Exercise aim: Reproduce all of the material word for word.

Recorded information:

##########

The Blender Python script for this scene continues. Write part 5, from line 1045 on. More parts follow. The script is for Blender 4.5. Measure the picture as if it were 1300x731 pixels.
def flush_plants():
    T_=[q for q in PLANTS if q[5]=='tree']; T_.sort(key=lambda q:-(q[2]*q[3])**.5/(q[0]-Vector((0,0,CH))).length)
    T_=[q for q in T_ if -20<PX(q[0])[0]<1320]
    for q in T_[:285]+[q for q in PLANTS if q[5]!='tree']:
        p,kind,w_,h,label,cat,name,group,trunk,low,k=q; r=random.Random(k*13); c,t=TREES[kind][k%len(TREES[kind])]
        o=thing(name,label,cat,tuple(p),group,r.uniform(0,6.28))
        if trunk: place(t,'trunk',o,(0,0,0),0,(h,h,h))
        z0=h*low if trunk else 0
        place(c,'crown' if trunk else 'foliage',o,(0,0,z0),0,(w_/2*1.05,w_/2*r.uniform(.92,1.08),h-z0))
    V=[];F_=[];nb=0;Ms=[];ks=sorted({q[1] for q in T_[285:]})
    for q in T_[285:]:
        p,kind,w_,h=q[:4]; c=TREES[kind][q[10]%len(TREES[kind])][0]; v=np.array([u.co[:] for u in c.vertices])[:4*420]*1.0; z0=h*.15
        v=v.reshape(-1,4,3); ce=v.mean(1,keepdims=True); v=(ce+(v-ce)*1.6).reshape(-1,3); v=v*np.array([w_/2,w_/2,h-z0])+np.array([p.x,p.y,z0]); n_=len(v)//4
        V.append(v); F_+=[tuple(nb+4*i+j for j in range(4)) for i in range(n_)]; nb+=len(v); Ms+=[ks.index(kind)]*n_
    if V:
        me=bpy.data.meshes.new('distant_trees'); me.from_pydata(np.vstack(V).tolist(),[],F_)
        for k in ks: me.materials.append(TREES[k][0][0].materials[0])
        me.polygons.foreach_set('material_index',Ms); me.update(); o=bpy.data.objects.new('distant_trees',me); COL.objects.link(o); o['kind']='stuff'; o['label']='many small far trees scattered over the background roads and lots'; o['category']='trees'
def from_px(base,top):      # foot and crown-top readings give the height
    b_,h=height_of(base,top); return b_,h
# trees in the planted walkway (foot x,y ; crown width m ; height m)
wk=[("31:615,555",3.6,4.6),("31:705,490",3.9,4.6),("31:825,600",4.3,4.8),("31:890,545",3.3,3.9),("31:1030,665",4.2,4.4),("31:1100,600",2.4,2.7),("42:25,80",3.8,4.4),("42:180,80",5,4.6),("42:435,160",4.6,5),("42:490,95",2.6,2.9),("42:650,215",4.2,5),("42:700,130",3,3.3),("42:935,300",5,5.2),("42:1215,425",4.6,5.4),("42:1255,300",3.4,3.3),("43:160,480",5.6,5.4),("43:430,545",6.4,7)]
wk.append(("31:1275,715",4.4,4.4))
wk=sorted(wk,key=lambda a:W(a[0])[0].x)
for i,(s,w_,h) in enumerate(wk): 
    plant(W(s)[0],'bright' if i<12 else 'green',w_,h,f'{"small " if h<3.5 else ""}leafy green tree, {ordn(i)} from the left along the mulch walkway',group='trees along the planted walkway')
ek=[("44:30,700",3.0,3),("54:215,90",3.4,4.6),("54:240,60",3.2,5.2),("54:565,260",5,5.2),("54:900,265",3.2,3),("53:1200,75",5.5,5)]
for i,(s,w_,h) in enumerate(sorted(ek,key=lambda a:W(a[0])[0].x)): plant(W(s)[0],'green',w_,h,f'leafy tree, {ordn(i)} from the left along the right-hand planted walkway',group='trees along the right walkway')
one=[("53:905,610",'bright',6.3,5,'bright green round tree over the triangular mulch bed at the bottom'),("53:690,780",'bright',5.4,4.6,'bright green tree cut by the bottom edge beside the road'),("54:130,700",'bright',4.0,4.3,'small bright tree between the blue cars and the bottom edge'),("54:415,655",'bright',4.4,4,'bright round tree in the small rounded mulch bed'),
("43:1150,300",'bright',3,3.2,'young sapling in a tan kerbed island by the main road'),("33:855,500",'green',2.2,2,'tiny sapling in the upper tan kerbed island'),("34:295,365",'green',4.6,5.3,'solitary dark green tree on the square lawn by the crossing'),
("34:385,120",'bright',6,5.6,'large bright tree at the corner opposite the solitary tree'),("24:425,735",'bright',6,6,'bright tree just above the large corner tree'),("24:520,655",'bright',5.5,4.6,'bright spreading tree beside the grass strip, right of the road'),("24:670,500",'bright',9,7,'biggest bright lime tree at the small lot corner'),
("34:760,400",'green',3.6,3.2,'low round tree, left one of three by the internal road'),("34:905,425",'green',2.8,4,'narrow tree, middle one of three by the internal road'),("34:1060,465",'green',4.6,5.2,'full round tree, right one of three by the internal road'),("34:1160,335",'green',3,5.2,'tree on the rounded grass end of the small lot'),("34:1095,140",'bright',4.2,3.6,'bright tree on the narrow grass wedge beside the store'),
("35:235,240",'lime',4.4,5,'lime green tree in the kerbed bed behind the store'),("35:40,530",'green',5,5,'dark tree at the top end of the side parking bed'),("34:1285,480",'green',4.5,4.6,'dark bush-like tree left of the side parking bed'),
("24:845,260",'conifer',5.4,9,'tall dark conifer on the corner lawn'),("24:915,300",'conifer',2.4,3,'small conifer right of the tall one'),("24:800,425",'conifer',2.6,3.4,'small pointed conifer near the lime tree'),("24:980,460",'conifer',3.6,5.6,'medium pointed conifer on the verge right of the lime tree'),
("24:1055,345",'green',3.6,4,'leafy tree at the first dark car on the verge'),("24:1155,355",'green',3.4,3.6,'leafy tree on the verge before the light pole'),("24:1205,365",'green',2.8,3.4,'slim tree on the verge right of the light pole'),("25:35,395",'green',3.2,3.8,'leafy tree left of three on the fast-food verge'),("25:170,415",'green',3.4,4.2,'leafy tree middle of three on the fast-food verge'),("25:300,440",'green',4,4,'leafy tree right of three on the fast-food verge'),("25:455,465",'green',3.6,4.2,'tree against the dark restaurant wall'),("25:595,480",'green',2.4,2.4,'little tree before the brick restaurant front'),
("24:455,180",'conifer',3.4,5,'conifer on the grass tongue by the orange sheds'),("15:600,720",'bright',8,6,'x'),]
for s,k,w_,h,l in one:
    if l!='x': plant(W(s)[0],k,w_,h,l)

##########

In response:
The Blender Python script for this scene continues. Write part 5, from line 1045 on. More parts follow. The script is for Blender 4.5. Measure the picture as if it were 1300x731 pixels.
def flush_plants():
    T_=[q for q in PLANTS if q[5]=='tree']; T_.sort(key=lambda q:-(q[2]*q[3])**.5/(q[0]-Vector((0,0,CH))).length)
    T_=[q for q in T_ if -20<PX(q[0])[0]<1320]
    for q in T_[:285]+[q for q in PLANTS if q[5]!='tree']:
        p,kind,w_,h,label,cat,name,group,trunk,low,k=q; r=random.Random(k*13); c,t=TREES[kind][k%len(TREES[kind])]
        o=thing(name,label,cat,tuple(p),group,r.uniform(0,6.28))
        if trunk: place(t,'trunk',o,(0,0,0),0,(h,h,h))
        z0=h*low if trunk else 0
        place(c,'crown' if trunk else 'foliage',o,(0,0,z0),0,(w_/2*1.05,w_/2*r.uniform(.92,1.08),h-z0))
    V=[];F_=[];nb=0;Ms=[];ks=sorted({q[1] for q in T_[285:]})
    for q in T_[285:]:
        p,kind,w_,h=q[:4]; c=TREES[kind][q[10]%len(TREES[kind])][0]; v=np.array([u.co[:] for u in c.vertices])[:4*420]*1.0; z0=h*.15
        v=v.reshape(-1,4,3); ce=v.mean(1,keepdims=True); v=(ce+(v-ce)*1.6).reshape(-1,3); v=v*np.array([w_/2,w_/2,h-z0])+np.array([p.x,p.y,z0]); n_=len(v)//4
        V.append(v); F_+=[tuple(nb+4*i+j for j in range(4)) for i in range(n_)]; nb+=len(v); Ms+=[ks.index(kind)]*n_
    if V:
        me=bpy.data.meshes.new('distant_trees'); me.from_pydata(np.vstack(V).tolist(),[],F_)
        for k in ks: me.materials.append(TREES[k][0][0].materials[0])
        me.polygons.foreach_set('material_index',Ms); me.update(); o=bpy.data.objects.new('distant_trees',me); COL.objects.link(o); o['kind']='stuff'; o['label']='many small far trees scattered over the background roads and lots'; o['category']='trees'
def from_px(base,top):      # foot and crown-top readings give the height
    b_,h=height_of(base,top); return b_,h
# trees in the planted walkway (foot x,y ; crown width m ; height m)
wk=[("31:615,555",3.6,4.6),("31:705,490",3.9,4.6),("31:825,600",4.3,4.8),("31:890,545",3.3,3.9),("31:1030,665",4.2,4.4),("31:1100,600",2.4,2.7),("42:25,80",3.8,4.4),("42:180,80",5,4.6),("42:435,160",4.6,5),("42:490,95",2.6,2.9),("42:650,215",4.2,5),("42:700,130",3,3.3),("42:935,300",5,5.2),("42:1215,425",4.6,5.4),("42:1255,300",3.4,3.3),("43:160,480",5.6,5.4),("43:430,545",6.4,7)]
wk.append(("31:1275,715",4.4,4.4))
wk=sorted(wk,key=lambda a:W(a[0])[0].x)
for i,(s,w_,h) in enumerate(wk): 
    plant(W(s)[0],'bright' if i<12 else 'green',w_,h,f'{"small " if h<3.5 else ""}leafy green tree, {ordn(i)} from the left along the mulch walkway',group='trees along the planted walkway')
ek=[("44:30,700",3.0,3),("54:215,90",3.4,4.6),("54:240,60",3.2,5.2),("54:565,260",5,5.2),("54:900,265",3.2,3),("53:1200,75",5.5,5)]
for i,(s,w_,h) in enumerate(sorted(ek,key=lambda a:W(a[0])[0].x)): plant(W(s)[0],'green',w_,h,f'leafy tree, {ordn(i)} from the left along the right-hand planted walkway',group='trees along the right walkway')
one=[("53:905,610",'bright',6.3,5,'bright green round tree over the triangular mulch bed at the bottom'),("53:690,780",'bright',5.4,4.6,'bright green tree cut by the bottom edge beside the road'),("54:130,700",'bright',4.0,4.3,'small bright tree between the blue cars and the bottom edge'),("54:415,655",'bright',4.4,4,'bright round tree in the small rounded mulch bed'),
("43:1150,300",'bright',3,3.2,'young sapling in a tan kerbed island by the main road'),("33:855,500",'green',2.2,2,'tiny sapling in the upper tan kerbed island'),("34:295,365",'green',4.6,5.3,'solitary dark green tree on the square lawn by the crossing'),
("34:385,120",'bright',6,5.6,'large bright tree at the corner opposite the solitary tree'),("24:425,735",'bright',6,6,'bright tree just above the large corner tree'),("24:520,655",'bright',5.5,4.6,'bright spreading tree beside the grass strip, right of the road'),("24:670,500",'bright',9,7,'biggest bright lime tree at the small lot corner'),
("34:760,400",'green',3.6,3.2,'low round tree, left one of three by the internal road'),("34:905,425",'green',2.8,4,'narrow tree, middle one of three by the internal road'),("34:1060,465",'green',4.6,5.2,'full round tree, right one of three by the internal road'),("34:1160,335",'green',3,5.2,'tree on the rounded grass end of the small lot'),("34:1095,140",'bright',4.2,3.6,'bright tree on the narrow grass wedge beside the store'),
("35:235,240",'lime',4.4,5,'lime green tree in the kerbed bed behind the store'),("35:40,530",'green',5,5,'dark tree at the top end of the side parking bed'),("34:1285,480",'green',4.5,4.6,'dark bush-like tree left of the side parking bed'),
("24:845,260",'conifer',5.4,9,'tall dark conifer on the corner lawn'),("24:915,300",'conifer',2.4,3,'small conifer right of the tall one'),("24:800,425",'conifer',2.6,3.4,'small pointed conifer near the lime tree'),("24:980,460",'conifer',3.6,5.6,'medium pointed conifer on the verge right of the lime tree'),
("24:1055,345",'green',3.6,4,'leafy tree at the first dark car on the verge'),("24:1155,355",'green',3.4,3.6,'leafy tree on the verge before the light pole'),("24:1205,365",'green',2.8,3.4,'slim tree on the verge right of the light pole'),("25:35,395",'green',3.2,3.8,'leafy tree left of three on the fast-food verge'),("25:170,415",'green',3.4,4.2,'leafy tree middle of three on the fast-food verge'),("25:300,440",'green',4,4,'leafy tree right of three on the fast-food verge'),("25:455,465",'green',3.6,4.2,'tree against the dark restaurant wall'),("25:595,480",'green',2.4,2.4,'little tree before the brick restaurant front'),
("24:455,180",'conifer',3.4,5,'conifer on the grass tongue by the orange sheds'),("15:600,720",'bright',8,6,'x'),]
for s,k,w_,h,l in one:
    if l!='x': plant(W(s)[0],k,w_,h,l)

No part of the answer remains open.